We then played a lighter game, Nefarious. This is a great game that is dirt simple to understand, and the twists add a lot. Actually, in our case, one of the twists made the game a bit duller: you were not allowed more minions than inventions; this effectively curtailed our minion play during the game. The other twist gave an extra card during research and made you lose one during invention.

Laurie somehow ended up one round ahead of me by mid-game and stayed there. Good job, Laurie.

Lords of Waterdeep


Yehuda here. This is my second attempt at a post, since the last one got lost.

On New Year’s Eve, David, Ben, Rosalyn, and I gathered at my house to play. David and Ben came first, so I started them with Fairy Tale. I left out the “advanced cards”, which makes a somewhat dull game. With three players, it’s hard to collect enough cards for a useful set when there are extra cards in the deck; losing the bonus cards makes that easier, but makes the game duller. I recommend the game for four players, rather than for three.

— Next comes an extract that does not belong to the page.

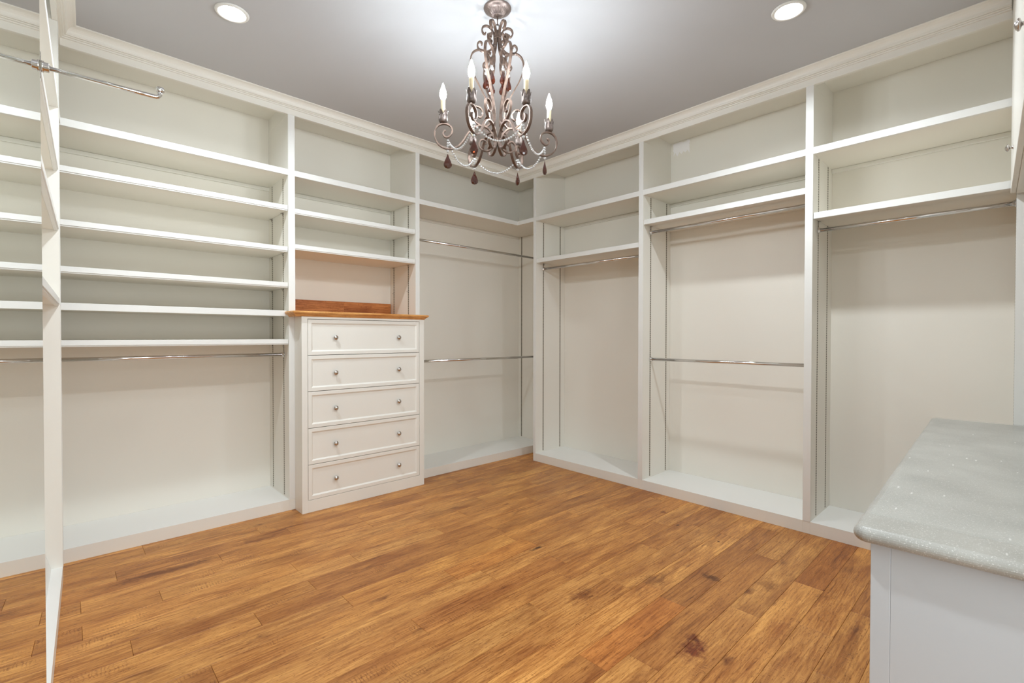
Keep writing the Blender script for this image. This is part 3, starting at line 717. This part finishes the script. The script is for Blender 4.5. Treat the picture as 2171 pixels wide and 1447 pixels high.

David either didn’t understand the game or didn’t care to understand the game, and it was only after we started that remembered that he didn’t like drafting. His completed pile wasn’t very useful. Ben and I each tried something different, and in the end he won by a point.

After that I taught them all how to play Lords of Waterdeep. The last time I played (my first game) I won by a fair amount; this time I got the oddball Lord, the one who gives points for buildings instead of quests. It ended up being more worthwhile than I expected. Last game I got 28 bonus points for quests, and this game I got 30 bonus points for buildings.

I took an early lead in the game, in any case, and this led to some take-that moves against me. David caught up significantly, but my bonus points beat him in the end. Ben got the permanent extra dude, but I don’t think it made up for the lost opportunity it took to get him. All of them liked the game enough to say that they would like to play again.